No projeto da pecuária de leite também são mensuradas as emissões do milho usado na silagem e do farelo de soja da ração das vacas. “Já temos um piloto para incentivar uso de farelo de soja certificado livre de desmatamento. Os grandes players deste segmento estão buscando essas soluções para que possamos ter rações de baixo carbono”.
A Nestlé diz que, em paralelo, tem atuado fortemente na comunicação com os consumidores, para que eles saibam identificar os produtos de baixo carbono e todo o trabalho feito em campo.
Uma das iniciativas foi o lançamento de uma linha de cafés chamada Origens do Brasil, considerada a primeira linha “carbono neutro do Brasil”, que envolve 34 fazendas e um trabalho de monitoramento e certificação com participação de parceiros.
Novas variedades e pesquisas
Além das práticas junto aos produtores, a Nestlé recentemente anunciou o lançamento de uma nova variedade de café que promete reduzir as emissões de gases de efeito estufa.
A cultivar de café arábica foi chamada de Star 4 e levou 10 anos para ser desenvolvida, com investimento de R$ 5,5 milhões.

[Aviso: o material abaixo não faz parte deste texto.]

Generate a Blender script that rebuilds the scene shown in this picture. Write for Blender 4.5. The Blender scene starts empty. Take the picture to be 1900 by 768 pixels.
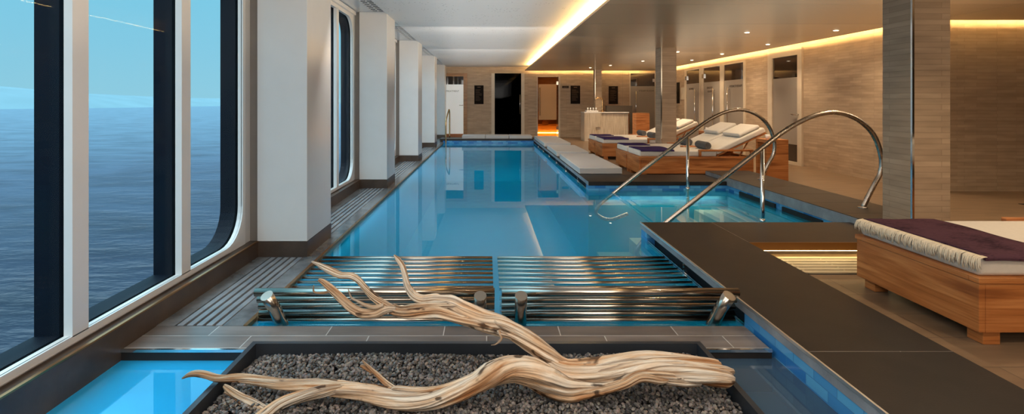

Segundo a empresa, a nova variedade deve reduzir as emissões entre 36% a 41%, além de se enquadrar no mercado de cafés premium.
“Em 2021 criamos um Instituto de Pesquisa e Desenvolvimento especializado em agro, que está nos dando suporte para trazer estas inovações”, disse Sollero.
A executiva revela que estudos também já vêm sendo feitos no México para medir “o efeito de diferentes nutrições nas emissões entéricas” nas vacas. Um dos desafios na pecuária mitigar as emissões de metano, mas a expectativa é de que novas pesquisas ainda demorem de 5 a 10 anos para serem divulgadas.